Goal of the exercise: Tally every line of the listing below that holds "objects", then give the tally alone.

Information supplied:
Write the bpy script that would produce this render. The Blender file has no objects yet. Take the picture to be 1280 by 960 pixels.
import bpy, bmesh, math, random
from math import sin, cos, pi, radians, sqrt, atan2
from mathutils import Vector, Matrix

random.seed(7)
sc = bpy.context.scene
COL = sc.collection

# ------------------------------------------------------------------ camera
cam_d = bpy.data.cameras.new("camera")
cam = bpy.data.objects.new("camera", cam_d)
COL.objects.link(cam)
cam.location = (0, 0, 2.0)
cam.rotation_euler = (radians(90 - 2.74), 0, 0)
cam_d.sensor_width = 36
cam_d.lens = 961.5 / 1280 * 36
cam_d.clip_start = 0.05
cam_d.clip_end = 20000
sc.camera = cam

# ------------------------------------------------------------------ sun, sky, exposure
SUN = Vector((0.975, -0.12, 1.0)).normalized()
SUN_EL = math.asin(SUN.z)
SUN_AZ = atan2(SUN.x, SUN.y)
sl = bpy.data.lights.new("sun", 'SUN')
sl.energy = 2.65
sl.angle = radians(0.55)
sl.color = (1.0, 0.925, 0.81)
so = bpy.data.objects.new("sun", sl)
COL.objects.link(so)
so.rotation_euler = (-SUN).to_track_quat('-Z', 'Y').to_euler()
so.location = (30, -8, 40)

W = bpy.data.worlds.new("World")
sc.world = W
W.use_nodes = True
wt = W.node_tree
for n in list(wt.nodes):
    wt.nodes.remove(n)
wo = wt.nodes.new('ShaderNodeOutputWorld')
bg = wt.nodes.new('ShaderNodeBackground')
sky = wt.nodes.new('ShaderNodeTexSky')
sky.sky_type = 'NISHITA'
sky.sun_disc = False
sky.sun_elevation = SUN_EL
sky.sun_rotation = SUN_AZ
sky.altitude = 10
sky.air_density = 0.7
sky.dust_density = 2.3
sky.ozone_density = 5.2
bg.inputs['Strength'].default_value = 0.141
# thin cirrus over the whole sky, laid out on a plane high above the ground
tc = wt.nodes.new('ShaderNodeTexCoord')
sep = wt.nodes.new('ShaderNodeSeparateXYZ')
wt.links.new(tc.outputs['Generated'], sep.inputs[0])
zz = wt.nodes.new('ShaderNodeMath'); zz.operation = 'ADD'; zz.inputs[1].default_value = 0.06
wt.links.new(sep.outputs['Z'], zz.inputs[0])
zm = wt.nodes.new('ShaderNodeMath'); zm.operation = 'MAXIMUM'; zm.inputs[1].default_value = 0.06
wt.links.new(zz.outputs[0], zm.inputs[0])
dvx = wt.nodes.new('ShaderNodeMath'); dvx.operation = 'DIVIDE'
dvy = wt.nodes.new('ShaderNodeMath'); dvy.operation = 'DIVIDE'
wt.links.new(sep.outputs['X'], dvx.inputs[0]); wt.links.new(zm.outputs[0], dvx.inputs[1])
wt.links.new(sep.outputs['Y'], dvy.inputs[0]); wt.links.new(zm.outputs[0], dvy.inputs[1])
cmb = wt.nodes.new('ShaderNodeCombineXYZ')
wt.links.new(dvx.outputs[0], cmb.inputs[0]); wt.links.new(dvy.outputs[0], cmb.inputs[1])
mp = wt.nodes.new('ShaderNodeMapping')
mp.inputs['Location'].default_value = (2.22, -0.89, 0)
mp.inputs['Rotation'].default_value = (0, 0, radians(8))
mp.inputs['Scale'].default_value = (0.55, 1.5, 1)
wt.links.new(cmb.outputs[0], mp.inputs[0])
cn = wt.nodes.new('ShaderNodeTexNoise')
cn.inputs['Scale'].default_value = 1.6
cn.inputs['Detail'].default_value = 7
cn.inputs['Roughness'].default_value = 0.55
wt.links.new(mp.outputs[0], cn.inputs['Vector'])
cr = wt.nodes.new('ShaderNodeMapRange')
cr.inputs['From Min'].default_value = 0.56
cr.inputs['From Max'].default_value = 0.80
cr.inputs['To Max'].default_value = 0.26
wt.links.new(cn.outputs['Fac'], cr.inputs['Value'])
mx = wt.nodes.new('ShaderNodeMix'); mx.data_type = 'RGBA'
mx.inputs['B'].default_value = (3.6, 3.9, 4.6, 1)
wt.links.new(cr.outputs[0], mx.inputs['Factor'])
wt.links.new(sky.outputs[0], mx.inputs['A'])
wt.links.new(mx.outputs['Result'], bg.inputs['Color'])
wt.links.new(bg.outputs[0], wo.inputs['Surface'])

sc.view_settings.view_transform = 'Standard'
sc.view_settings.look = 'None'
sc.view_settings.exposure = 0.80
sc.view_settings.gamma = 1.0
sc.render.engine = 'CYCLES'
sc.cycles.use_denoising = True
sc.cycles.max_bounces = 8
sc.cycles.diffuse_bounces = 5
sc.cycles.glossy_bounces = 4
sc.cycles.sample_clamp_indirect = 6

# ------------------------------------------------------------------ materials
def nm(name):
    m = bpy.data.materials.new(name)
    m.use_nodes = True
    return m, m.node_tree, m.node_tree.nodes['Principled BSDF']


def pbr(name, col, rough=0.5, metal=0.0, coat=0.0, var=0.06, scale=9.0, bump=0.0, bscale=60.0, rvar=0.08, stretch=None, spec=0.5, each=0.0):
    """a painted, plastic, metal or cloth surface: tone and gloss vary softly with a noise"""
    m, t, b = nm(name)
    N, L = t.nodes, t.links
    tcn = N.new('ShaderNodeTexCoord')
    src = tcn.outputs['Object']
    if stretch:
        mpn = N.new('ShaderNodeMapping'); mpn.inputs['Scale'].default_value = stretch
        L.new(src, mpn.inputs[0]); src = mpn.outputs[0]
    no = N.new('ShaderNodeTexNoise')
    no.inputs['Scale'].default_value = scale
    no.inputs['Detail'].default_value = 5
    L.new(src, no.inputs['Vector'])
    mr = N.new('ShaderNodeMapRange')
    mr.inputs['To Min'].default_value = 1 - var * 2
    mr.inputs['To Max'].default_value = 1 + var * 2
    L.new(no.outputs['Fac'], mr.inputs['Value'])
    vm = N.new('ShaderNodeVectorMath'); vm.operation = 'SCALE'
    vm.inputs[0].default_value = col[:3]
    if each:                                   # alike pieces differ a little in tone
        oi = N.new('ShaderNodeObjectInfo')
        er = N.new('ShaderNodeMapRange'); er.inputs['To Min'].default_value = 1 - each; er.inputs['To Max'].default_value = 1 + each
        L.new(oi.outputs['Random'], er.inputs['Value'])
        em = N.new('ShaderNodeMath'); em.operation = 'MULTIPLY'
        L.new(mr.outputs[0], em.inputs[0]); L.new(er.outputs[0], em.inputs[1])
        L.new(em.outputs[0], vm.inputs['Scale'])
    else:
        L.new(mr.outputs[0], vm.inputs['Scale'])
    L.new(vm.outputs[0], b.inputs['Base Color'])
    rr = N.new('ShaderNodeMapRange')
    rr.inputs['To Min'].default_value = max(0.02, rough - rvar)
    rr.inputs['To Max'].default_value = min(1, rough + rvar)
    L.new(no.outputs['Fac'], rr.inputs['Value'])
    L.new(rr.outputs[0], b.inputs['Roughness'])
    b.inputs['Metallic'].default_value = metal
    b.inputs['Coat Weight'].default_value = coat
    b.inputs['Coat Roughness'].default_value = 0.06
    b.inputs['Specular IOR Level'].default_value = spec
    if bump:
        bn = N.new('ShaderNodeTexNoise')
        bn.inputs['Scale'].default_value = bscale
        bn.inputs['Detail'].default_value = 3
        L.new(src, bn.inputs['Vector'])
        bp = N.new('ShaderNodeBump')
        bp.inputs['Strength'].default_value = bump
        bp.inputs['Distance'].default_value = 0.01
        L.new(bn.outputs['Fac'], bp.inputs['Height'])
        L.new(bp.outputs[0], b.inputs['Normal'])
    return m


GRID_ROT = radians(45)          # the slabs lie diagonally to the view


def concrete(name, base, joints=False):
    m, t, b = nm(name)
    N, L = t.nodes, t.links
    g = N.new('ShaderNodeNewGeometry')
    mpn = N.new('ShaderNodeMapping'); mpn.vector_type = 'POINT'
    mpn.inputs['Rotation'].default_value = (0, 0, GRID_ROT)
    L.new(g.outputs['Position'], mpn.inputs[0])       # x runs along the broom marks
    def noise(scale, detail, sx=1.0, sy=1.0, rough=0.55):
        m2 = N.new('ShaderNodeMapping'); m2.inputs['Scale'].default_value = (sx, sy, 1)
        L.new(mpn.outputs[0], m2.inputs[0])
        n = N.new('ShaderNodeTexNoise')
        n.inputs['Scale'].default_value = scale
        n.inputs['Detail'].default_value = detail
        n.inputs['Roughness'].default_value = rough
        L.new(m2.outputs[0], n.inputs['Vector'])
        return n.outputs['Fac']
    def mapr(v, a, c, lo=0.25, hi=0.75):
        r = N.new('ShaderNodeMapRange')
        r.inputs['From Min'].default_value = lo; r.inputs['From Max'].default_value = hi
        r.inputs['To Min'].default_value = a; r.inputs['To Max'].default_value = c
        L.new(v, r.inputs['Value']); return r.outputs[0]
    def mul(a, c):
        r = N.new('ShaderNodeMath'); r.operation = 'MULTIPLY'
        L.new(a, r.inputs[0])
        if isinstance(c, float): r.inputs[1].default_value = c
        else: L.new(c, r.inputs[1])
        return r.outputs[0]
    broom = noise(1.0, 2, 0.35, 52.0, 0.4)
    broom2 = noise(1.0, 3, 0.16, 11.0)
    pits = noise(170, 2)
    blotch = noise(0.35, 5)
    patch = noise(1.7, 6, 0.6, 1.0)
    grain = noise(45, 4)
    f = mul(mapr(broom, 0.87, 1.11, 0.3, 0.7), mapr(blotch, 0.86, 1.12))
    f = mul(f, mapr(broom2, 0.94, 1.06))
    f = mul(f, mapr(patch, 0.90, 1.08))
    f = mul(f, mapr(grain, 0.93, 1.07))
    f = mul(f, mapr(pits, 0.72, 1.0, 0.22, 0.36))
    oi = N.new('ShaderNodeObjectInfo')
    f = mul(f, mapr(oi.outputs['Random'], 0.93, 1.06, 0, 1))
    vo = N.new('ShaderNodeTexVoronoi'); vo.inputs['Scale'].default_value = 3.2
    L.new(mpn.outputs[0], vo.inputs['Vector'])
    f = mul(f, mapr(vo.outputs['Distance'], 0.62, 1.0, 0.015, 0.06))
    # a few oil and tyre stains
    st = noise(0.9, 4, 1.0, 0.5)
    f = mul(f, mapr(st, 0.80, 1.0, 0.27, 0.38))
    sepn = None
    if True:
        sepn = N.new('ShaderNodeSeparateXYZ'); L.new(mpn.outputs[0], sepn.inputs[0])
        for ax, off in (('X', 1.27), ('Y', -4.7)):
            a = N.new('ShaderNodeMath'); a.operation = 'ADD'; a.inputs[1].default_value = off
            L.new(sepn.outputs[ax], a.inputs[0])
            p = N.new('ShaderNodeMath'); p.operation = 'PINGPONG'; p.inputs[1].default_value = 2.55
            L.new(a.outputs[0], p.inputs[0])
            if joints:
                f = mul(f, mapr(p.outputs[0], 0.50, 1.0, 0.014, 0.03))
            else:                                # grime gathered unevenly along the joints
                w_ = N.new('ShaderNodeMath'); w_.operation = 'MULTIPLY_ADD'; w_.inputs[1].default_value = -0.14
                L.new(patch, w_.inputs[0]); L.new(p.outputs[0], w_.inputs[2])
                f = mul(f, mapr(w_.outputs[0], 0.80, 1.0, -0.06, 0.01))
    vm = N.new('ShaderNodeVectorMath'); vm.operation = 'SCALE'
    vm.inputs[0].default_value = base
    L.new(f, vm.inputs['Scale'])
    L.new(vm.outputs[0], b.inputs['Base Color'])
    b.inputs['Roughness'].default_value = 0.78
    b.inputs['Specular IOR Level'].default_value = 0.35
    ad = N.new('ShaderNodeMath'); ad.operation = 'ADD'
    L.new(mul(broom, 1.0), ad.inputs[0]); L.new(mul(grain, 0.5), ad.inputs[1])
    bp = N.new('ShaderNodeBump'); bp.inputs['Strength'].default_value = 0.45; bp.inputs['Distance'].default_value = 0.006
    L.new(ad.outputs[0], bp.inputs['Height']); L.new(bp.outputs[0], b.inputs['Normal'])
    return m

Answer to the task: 5